What unfolded was a nightmare for the Admiral. Olajuwon didn’t just beat Robinson. He embarrassed him. For everyone else in the NBA in 1995, posting up Robinson was moronic—for Olajuwon it was light work. Dream Shakes. Up-and-unders. Drop steps. Half-hooks. Fades. By the time the Rockets won in six games, Olajuwon had converted 56 percent of his shots while putting up over 35 points per game. Now the MVP award felt like it had been given to the wrong man.
“Every time Jokić runs an offense, or Giannis erases half the court, or Wembanyama does something that looks like it violates physics, you’re watching echoes of Hakeem.”
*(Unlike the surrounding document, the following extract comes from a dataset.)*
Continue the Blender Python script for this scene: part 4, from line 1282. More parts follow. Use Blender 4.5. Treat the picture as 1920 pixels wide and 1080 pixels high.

When the 1995 NBA playoffs ended, Olajuwon had left a trail of hall of famers in his wake. The Rockets took out Malone and Stockton in round one. Then they wiped the floor with Barkley’s Suns in round two, before beating the Spurs to win the Western Conference. In the Finals, Olajuwon took the best young big man on the planet to school—as Houston swept Orlando, the Dream owned the paint in a series against Shaquille O’Neal. Hakeem wasn’t Jordan, but those ’90s titles were just as important to the future of the game. Olajuwon’s legend didn’t end with his playing days. If anything, it expanded.
The Dream Never Died
Hakeem became kind of the emeritus professor of the low post, running private postgraduate seminars in Houston. Kobe Bryant showed up, searching for new dimensions in his footwork. LeBron James came too, adding wrinkles to his already cosmic game. Dwight Howard, Yao Ming, even smaller players—all students in the Dream Academy. When James won his first title in 2012, he’d stopped shooting threes and started dominating from the left block. It was no coincidence.
Olajuwon was never loud. He didn’t chase celebrity, didn’t brand himself as larger than life. Like Tim Duncan a decade later, he let the work—especially the defensive work—do the talking. Hakeem has two titles, an MVP, two Finals MVPs, two Defensive Player of the Year trophies, and the respect of everyone who played against him. But maybe because he was quiet, his full significance took time to register. Now it’s obvious. Every time Jokić runs an offense, or Giannis erases half the court, or Wembanyama does something that looks like it violates physics, you’re watching echoes of Hakeem.
The dream was a premonition. A vision of what basketball would demand once size, skill, and speed finally merged. Olajuwon just happened to arrive 30 years early.